Short task => Transcribe the whole listing without a single picture.

-------- Data shown

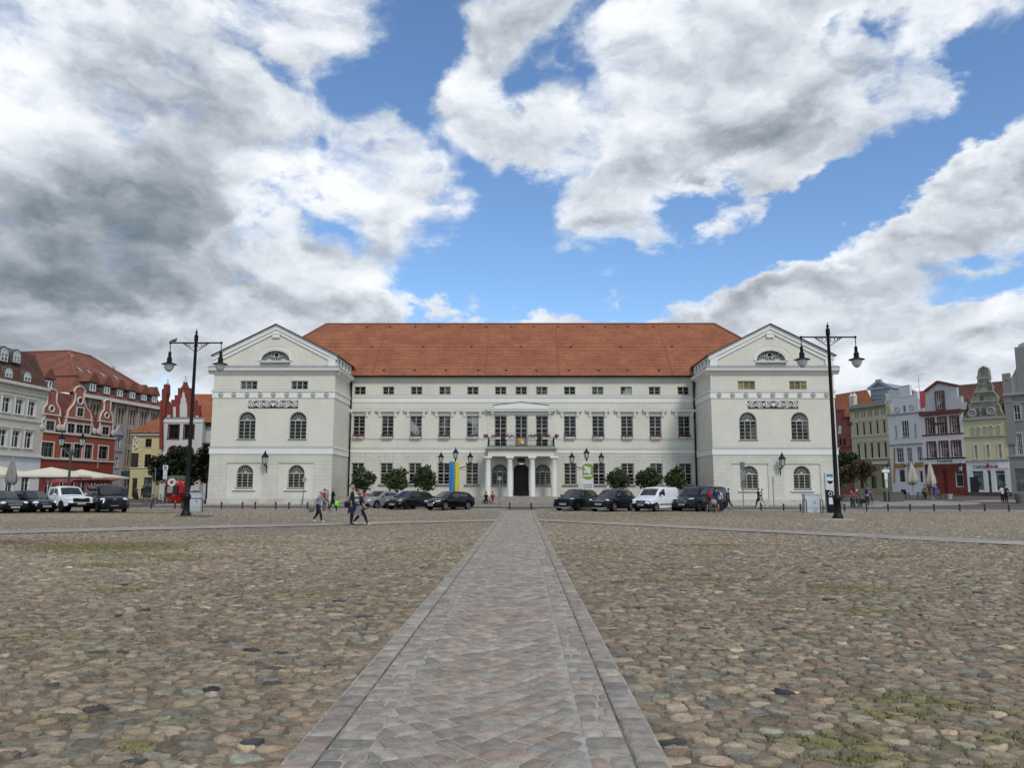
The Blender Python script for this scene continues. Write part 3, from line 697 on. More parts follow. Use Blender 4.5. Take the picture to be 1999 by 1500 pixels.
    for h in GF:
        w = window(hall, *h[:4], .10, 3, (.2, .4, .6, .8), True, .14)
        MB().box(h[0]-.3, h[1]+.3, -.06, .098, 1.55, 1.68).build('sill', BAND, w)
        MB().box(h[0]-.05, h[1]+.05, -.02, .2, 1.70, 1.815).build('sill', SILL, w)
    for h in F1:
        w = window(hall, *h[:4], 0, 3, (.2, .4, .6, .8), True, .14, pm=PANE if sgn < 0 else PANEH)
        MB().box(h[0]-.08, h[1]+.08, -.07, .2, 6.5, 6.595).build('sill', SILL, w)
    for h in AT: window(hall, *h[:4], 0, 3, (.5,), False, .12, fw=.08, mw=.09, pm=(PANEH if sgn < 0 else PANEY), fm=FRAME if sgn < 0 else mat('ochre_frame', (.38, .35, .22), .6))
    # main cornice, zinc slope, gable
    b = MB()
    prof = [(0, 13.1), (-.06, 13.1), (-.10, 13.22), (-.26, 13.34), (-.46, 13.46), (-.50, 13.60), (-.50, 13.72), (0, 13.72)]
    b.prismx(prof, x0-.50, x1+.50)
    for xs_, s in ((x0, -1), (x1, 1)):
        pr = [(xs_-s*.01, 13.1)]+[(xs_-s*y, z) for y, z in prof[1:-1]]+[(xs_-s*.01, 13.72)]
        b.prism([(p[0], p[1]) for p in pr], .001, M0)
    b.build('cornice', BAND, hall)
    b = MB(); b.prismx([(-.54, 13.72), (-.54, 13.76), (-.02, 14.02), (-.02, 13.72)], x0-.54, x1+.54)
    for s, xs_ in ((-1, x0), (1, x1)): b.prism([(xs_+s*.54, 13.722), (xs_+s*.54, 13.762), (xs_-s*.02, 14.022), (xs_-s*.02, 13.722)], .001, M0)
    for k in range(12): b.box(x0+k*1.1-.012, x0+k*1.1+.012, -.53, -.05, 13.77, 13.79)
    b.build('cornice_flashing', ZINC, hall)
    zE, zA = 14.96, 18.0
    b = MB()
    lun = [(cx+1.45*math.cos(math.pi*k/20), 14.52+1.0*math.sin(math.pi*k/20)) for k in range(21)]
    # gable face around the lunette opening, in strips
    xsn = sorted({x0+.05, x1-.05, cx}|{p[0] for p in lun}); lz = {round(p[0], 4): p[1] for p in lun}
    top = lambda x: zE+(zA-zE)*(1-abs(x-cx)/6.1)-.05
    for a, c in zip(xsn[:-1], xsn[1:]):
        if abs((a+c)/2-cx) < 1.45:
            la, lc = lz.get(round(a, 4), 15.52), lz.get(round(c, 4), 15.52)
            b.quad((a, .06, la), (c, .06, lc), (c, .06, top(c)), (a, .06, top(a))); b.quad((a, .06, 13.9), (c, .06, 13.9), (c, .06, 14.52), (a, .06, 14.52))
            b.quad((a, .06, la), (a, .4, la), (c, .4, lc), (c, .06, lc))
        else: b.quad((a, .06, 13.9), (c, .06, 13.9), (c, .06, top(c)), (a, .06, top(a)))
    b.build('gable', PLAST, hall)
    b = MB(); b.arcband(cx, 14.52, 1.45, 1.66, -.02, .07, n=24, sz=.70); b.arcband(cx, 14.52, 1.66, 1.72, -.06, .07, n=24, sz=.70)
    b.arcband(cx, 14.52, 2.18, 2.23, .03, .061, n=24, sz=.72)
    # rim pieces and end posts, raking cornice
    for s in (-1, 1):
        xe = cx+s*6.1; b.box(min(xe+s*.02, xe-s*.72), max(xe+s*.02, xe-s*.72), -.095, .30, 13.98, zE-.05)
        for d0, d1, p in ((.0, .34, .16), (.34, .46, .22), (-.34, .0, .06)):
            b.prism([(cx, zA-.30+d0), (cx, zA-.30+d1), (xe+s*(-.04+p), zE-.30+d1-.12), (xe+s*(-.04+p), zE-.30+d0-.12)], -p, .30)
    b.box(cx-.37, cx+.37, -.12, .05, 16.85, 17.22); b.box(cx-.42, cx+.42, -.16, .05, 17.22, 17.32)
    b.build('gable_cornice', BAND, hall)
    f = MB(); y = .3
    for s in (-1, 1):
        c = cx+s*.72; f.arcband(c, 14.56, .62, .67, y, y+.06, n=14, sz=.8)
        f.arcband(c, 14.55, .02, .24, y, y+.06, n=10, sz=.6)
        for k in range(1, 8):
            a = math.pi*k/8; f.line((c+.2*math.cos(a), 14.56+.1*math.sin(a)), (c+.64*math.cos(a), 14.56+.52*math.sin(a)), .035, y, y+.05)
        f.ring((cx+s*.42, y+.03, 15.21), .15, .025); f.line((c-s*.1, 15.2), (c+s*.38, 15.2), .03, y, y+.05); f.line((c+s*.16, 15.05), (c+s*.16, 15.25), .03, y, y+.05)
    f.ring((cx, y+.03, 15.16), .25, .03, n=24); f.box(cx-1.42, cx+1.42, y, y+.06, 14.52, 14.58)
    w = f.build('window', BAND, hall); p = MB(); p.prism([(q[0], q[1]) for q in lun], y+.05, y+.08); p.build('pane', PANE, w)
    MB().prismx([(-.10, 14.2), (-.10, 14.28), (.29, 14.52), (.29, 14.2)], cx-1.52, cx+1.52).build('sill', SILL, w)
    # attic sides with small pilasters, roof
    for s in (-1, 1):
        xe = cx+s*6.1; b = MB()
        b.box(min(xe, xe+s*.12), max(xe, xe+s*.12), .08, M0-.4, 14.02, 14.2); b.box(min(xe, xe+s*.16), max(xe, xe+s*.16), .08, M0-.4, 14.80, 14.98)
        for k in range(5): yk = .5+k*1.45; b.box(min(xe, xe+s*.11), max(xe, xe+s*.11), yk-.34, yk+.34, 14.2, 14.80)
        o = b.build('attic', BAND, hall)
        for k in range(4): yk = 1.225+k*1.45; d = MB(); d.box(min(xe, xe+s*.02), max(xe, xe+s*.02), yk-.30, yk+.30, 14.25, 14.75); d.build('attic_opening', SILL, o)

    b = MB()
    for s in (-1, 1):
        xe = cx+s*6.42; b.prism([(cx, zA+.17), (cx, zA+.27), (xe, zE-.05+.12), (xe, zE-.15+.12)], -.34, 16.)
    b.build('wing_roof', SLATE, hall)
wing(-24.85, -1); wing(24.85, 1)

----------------

Answer to this problem =>
The Blender Python script for this scene continues. Write part 3, from line 697 on. More parts follow. Use Blender 4.5. Take the picture to be 1999 by 1500 pixels.
    for h in GF:
        w = window(hall, *h[:4], .10, 3, (.2, .4, .6, .8), True, .14)
        MB().box(h[0]-.3, h[1]+.3, -.06, .098, 1.55, 1.68).build('sill', BAND, w)
        MB().box(h[0]-.05, h[1]+.05, -.02, .2, 1.70, 1.815).build('sill', SILL, w)
    for h in F1:
        w = window(hall, *h[:4], 0, 3, (.2, .4, .6, .8), True, .14, pm=PANE if sgn < 0 else PANEH)
        MB().box(h[0]-.08, h[1]+.08, -.07, .2, 6.5, 6.595).build('sill', SILL, w)
    for h in AT: window(hall, *h[:4], 0, 3, (.5,), False, .12, fw=.08, mw=.09, pm=(PANEH if sgn < 0 else PANEY), fm=FRAME if sgn < 0 else mat('ochre_frame', (.38, .35, .22), .6))
    # main cornice, zinc slope, gable
    b = MB()
    prof = [(0, 13.1), (-.06, 13.1), (-.10, 13.22), (-.26, 13.34), (-.46, 13.46), (-.50, 13.60), (-.50, 13.72), (0, 13.72)]
    b.prismx(prof, x0-.50, x1+.50)
    for xs_, s in ((x0, -1), (x1, 1)):
        pr = [(xs_-s*.01, 13.1)]+[(xs_-s*y, z) for y, z in prof[1:-1]]+[(xs_-s*.01, 13.72)]
        b.prism([(p[0], p[1]) for p in pr], .001, M0)
    b.build('cornice', BAND, hall)
    b = MB(); b.prismx([(-.54, 13.72), (-.54, 13.76), (-.02, 14.02), (-.02, 13.72)], x0-.54, x1+.54)
    for s, xs_ in ((-1, x0), (1, x1)): b.prism([(xs_+s*.54, 13.722), (xs_+s*.54, 13.762), (xs_-s*.02, 14.022), (xs_-s*.02, 13.722)], .001, M0)
    for k in range(12): b.box(x0+k*1.1-.012, x0+k*1.1+.012, -.53, -.05, 13.77, 13.79)
    b.build('cornice_flashing', ZINC, hall)
    zE, zA = 14.96, 18.0
    b = MB()
    lun = [(cx+1.45*math.cos(math.pi*k/20), 14.52+1.0*math.sin(math.pi*k/20)) for k in range(21)]
    # gable face around the lunette opening, in strips
    xsn = sorted({x0+.05, x1-.05, cx}|{p[0] for p in lun}); lz = {round(p[0], 4): p[1] for p in lun}
    top = lambda x: zE+(zA-zE)*(1-abs(x-cx)/6.1)-.05
    for a, c in zip(xsn[:-1], xsn[1:]):
        if abs((a+c)/2-cx) < 1.45:
            la, lc = lz.get(round(a, 4), 15.52), lz.get(round(c, 4), 15.52)
            b.quad((a, .06, la), (c, .06, lc), (c, .06, top(c)), (a, .06, top(a))); b.quad((a, .06, 13.9), (c, .06, 13.9), (c, .06, 14.52), (a, .06, 14.52))
            b.quad((a, .06, la), (a, .4, la), (c, .4, lc), (c, .06, lc))
        else: b.quad((a, .06, 13.9), (c, .06, 13.9), (c, .06, top(c)), (a, .06, top(a)))
    b.build('gable', PLAST, hall)
    b = MB(); b.arcband(cx, 14.52, 1.45, 1.66, -.02, .07, n=24, sz=.70); b.arcband(cx, 14.52, 1.66, 1.72, -.06, .07, n=24, sz=.70)
    b.arcband(cx, 14.52, 2.18, 2.23, .03, .061, n=24, sz=.72)
    # rim pieces and end posts, raking cornice
    for s in (-1, 1):
        xe = cx+s*6.1; b.box(min(xe+s*.02, xe-s*.72), max(xe+s*.02, xe-s*.72), -.095, .30, 13.98, zE-.05)
        for d0, d1, p in ((.0, .34, .16), (.34, .46, .22), (-.34, .0, .06)):
            b.prism([(cx, zA-.30+d0), (cx, zA-.30+d1), (xe+s*(-.04+p), zE-.30+d1-.12), (xe+s*(-.04+p), zE-.30+d0-.12)], -p, .30)
    b.box(cx-.37, cx+.37, -.12, .05, 16.85, 17.22); b.box(cx-.42, cx+.42, -.16, .05, 17.22, 17.32)
    b.build('gable_cornice', BAND, hall)
    f = MB(); y = .3
    for s in (-1, 1):
        c = cx+s*.72; f.arcband(c, 14.56, .62, .67, y, y+.06, n=14, sz=.8)
        f.arcband(c, 14.55, .02, .24, y, y+.06, n=10, sz=.6)
        for k in range(1, 8):
            a = math.pi*k/8; f.line((c+.2*math.cos(a), 14.56+.1*math.sin(a)), (c+.64*math.cos(a), 14.56+.52*math.sin(a)), .035, y, y+.05)
        f.ring((cx+s*.42, y+.03, 15.21), .15, .025); f.line((c-s*.1, 15.2), (c+s*.38, 15.2), .03, y, y+.05); f.line((c+s*.16, 15.05), (c+s*.16, 15.25), .03, y, y+.05)
    f.ring((cx, y+.03, 15.16), .25, .03, n=24); f.box(cx-1.42, cx+1.42, y, y+.06, 14.52, 14.58)
    w = f.build('window', BAND, hall); p = MB(); p.prism([(q[0], q[1]) for q in lun], y+.05, y+.08); p.build('pane', PANE, w)
    MB().prismx([(-.10, 14.2), (-.10, 14.28), (.29, 14.52), (.29, 14.2)], cx-1.52, cx+1.52).build('sill', SILL, w)
    # attic sides with small pilasters, roof
    for s in (-1, 1):
        xe = cx+s*6.1; b = MB()
        b.box(min(xe, xe+s*.12), max(xe, xe+s*.12), .08, M0-.4, 14.02, 14.2); b.box(min(xe, xe+s*.16), max(xe, xe+s*.16), .08, M0-.4, 14.80, 14.98)
        for k in range(5): yk = .5+k*1.45; b.box(min(xe, xe+s*.11), max(xe, xe+s*.11), yk-.34, yk+.34, 14.2, 14.80)
        o = b.build('attic', BAND, hall)
        for k in range(4): yk = 1.225+k*1.45; d = MB(); d.box(min(xe, xe+s*.02), max(xe, xe+s*.02), yk-.30, yk+.30, 14.25, 14.75); d.build('attic_opening', SILL, o)

    b = MB()
    for s in (-1, 1):
        xe = cx+s*6.42; b.prism([(cx, zA+.17), (cx, zA+.27), (xe, zE-.05+.12), (xe, zE-.15+.12)], -.34, 16.)
    b.build('wing_roof', SLATE, hall)
wing(-24.85, -1); wing(24.85, 1)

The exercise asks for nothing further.